Conclusion : le nu, un instrument pour critiquer les stéréotypes de genre
Forner représente la thématique classique du nu féminin, mais elle la renouvelle depuis une perspective critique. Bien qu’elle représente un corps nu en mettant en valeur les attributs féminins, ses œuvres n’ont pas de tonalité érotique ni provocatrice. Il ne s’agit plus de peindre la femme comme un objet de désir. Au contraire, l’insistance se fait sur la douleur extérieure et intérieure de la femme, c’est-à-dire sur la blessure physique et émotionnelle. Dans ses œuvres, le nu acquiert un caractère plus psychique que physique et sert surtout à renforcer le dramatisme de ses scènes. Elle démontre qu’une œuvre qui comporte de la nudité n’est pas forcément à caractère érotique.

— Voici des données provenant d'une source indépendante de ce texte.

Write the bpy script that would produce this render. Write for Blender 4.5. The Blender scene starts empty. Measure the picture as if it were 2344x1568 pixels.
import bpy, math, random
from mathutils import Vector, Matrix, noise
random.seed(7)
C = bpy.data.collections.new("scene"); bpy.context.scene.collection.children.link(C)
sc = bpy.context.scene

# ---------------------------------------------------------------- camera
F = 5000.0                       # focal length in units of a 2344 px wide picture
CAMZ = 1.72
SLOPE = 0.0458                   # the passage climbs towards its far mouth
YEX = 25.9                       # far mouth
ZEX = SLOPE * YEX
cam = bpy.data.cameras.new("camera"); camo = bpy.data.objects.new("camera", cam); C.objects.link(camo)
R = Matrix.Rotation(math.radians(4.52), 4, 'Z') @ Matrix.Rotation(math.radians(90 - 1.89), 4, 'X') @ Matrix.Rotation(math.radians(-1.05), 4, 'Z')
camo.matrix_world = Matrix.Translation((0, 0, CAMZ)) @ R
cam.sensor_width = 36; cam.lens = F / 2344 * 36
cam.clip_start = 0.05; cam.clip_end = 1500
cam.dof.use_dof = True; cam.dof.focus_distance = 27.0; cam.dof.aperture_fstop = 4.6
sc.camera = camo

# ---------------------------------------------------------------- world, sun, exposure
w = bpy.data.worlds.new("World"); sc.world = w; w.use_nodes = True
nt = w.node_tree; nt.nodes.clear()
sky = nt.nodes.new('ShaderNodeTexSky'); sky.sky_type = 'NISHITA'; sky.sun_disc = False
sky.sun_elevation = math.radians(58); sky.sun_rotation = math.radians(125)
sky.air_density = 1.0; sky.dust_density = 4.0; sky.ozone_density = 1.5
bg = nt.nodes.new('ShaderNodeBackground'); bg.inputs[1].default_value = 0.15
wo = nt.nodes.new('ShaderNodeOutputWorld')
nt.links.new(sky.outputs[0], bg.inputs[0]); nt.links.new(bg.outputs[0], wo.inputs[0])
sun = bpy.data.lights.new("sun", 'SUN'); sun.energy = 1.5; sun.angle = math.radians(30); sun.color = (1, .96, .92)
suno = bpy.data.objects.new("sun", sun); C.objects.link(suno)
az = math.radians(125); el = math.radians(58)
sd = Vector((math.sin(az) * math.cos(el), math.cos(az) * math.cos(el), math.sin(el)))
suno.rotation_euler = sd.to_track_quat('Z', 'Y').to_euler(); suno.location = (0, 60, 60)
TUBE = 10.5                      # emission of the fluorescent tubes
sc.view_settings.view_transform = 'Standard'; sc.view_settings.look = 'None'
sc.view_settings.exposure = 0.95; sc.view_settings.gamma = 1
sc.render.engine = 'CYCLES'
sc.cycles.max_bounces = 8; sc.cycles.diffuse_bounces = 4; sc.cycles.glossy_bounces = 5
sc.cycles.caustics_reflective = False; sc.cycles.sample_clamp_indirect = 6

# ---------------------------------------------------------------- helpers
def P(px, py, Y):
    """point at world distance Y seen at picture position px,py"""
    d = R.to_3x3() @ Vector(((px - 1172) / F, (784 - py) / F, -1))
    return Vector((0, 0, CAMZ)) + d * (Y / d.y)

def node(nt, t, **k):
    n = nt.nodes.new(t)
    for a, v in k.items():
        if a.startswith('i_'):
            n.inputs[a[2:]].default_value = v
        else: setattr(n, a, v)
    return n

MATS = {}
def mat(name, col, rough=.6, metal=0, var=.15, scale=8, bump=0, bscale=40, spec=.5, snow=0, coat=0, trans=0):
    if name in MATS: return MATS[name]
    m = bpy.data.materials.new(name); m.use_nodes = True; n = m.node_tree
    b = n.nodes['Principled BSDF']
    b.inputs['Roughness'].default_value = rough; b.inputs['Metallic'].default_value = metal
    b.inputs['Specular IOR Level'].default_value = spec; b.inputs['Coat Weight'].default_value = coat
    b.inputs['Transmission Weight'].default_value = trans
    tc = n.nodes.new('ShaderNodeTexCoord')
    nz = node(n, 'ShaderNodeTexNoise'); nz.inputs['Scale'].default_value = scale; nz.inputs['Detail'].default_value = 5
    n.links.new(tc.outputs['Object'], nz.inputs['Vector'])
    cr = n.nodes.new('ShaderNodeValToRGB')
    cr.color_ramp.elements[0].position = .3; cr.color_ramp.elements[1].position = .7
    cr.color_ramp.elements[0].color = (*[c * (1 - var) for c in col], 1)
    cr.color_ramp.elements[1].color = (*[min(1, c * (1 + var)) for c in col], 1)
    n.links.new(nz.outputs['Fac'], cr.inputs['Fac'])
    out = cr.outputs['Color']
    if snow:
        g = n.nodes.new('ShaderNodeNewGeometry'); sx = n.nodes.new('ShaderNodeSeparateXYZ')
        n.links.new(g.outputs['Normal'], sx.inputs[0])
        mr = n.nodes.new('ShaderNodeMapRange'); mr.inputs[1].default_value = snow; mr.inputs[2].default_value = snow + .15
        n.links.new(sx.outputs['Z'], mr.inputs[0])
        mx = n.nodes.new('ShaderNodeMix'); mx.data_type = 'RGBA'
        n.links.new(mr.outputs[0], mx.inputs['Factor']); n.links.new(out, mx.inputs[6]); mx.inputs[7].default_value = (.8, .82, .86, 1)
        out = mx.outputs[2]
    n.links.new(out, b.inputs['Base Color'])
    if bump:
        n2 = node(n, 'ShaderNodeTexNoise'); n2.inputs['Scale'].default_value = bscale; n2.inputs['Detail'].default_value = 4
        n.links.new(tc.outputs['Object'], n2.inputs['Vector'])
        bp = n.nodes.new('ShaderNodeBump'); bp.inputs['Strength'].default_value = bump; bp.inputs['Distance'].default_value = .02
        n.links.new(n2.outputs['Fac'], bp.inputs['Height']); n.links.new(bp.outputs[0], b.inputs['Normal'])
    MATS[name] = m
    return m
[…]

De plus, l’artiste critique les stéréotypes genrés car au lieu de s’imposer comme une déesse qui symbolise un idéal de beauté physique, la femme s’impose comme une figure endolorie et victimisée. Forner questionne donc le rôle passif et soumis de la femme, en déplaçant la valeur attribuée traditionnellement à la thématique du nu dans l’art.
C’est ainsi que Diana Wechsler souligne la complexité et l’ambiguïté de cette figure féminine à la frontière entre souffrance et puissance :
« Souffrante, ferme et puissante à la fois, elle apparait comme témoin du présent et moteur pour un changement possible »
DIANA WECHSLER, « PAPELES EN CONFLICTO: ARTE Y CRITICA ENTRE LA VANGUARDIA Y LA TRADICION »
Bibliographie :
- Gluzman G., 2018, « La desnudez en el arte argentino. Mujeres artistas y desnudos en las décadas de 1920 y 1930 », Revista interdisciplinaria de Estudios de Género de El Colegio de México, n°1, vol.4.
- Gluzman G., 2018, « Las bañistas de Raquel Forner: mujeres modernas », Consejo Nacional de Investigaciones Científicas y Técnicas, n°8, vol 1.